Amalric é para a França o que Selton Mello ou Wagner Moura é para o Brasil – um ator charmoso (não exatamente belo) que une talento e erudição, um intérprete de muitos recursos e com muitas ideias na cabeça. Como Selton, ele também atua como diretor.
Em “Tournée”, seu quarto filme como cineasta, ele encarna Joachim, um ex-produtor francês de TV que largou tudo para dirigir uma companhia de strip-tease burlesco nos EUA. Sem saber muito bem o que procura, faz uma volta às origens e leva toda a companhia para uma turnê pela França. É um homem deslocado, que despreza o dinheiro, mas também sabe que não trabalha com a grande arte. Concentra seu afeto nas dançarinas americanas da companhia – vividas por profissionais de verdade, que atendem na vida real por nomes como Dirty Martini, Roky Roulette, Kitten on the Keys e Evie Lovelle. (Com esses nomes – e corpos exuberantes –, elas estão roubando os holofotes em Cannes.) No meio do caminho, Joachim se vê obrigado a cuidar sozinho dos filhos pequenos, de quem nem lembra direito a idade.

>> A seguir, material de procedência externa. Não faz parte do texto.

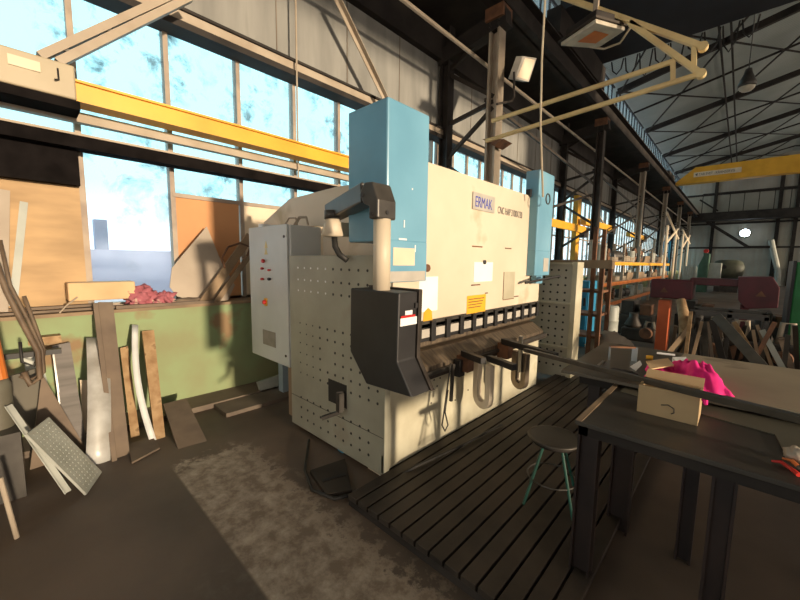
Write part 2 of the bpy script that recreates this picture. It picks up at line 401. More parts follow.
# ---- lattice columns: wall post, crane post, zig-zag struts, corbel
for i in range(6):
    y = POST0+BAY*i
    t = thing('lattice_column', ['lattice steel column behind the press brake nameplate, nearest of the row',
        'second lattice column of the row, right of the tall blue cylinder cover',
        'third lattice column along the windows, standing behind the orange rack',
        'fourth lattice column along the windows, towards the far wall',
        'fifth lattice column along the windows, near the end of the crane rail',
        'last lattice column in the corner by the far end wall'][i], 'column', (-3.4, y, 0), 0, 'lattice columns carrying the crane runway')
    MB().ibeam((-4.45,y,0),(-4.45,y,7.6),.18,.2,.02,(1,0,0)).build('wall_post', M['truss'], t)
    MB().box(-3.50,-3.46,y-.11,y+.11,0,5.7).box(-3.34,-3.30,y-.11,y+.11,0,5.7).box(-3.46,-3.34,y-.012,y+.012,0,5.7).build('crane_post', M['tan'] if i == 0 else M['darksteel'] if i<2 else M['tan'], t)
    b = MB()
    for (za, zb) in ((5.2,4.5),(4.25,4.42),(3.6,4.32),(3.5,2.8),(2.1,2.75),(5.25,5.7)): b.bar((-4.42,y,za),(-3.42,y,zb),.05,.07)
    b.build('strut', M['darksteel'], t)
    MB().bar((-4.6,y,5.5),(-3.2,y,5.72),.22,.28).build('corbel', M['truss'], t)
    MB().box(-3.56,-3.22,y-.16,y+.16,5.70,5.9).build('cap_plate', M['rust'], t)
t = thing('crane_runway', 'long dark crane runway girder with rail running to the far wall', 'girder', (-3.35, 20, 5.9))
MB().ibeam((-3.35,YB+.1,6.15),(-3.35,HALL_END-.1,6.15),.3,.5,.03).build('girder', M['truss'], t)
MB().box(-3.39,-3.31,YB+.1,HALL_END-.1,6.4,6.46).build('rail', M['toolsteel'], t)
MB().box(-4.62,-3.52,YB+.1,HALL_END-.3,6.02,6.06).build('walkway', M['truss'], t)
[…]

“Tournée” era muito aguardado porque Amalric não reza pela cartilha consagrada do cinema francês – dramas “burgueses”, diálogos elaborados, conflitos amorosos. Seu filme tem um frescor de diretor jovem – uma mistura de cores belíssima, diálogos estranhos que às vezes não começam nem terminam direito, cenas poderosas que podem não ter muito a ver com o resto da história. Ele faz uma clara homenagem a John Cassavettes (1929-1989), pai do cinema independente americano, ator e diretor como ele, especialmente a filmes seus como “A Morte de um Bookmaker Chinês” (cujo protagonista mantém um show decadente), “Noite de Estreia” (a ansiedade dos bastidores de um espetáculo) e “Amantes” (a relação entre pai ausente e filho pequeno).
O resultado é ousado e muito interessante, mas Amalric parece se interessar mais por seu personagem do que pelo filme. As dançarinas, mulheres que poderiam estar num filme de Fellini, não chegam a se completar como personagens. E os conflitos que poderiam explodir no filme passam meio ao longe. É uma opção do diretor, mas o colorido de cabaré de “Tournée” não chega a envolver o espectador como poderia.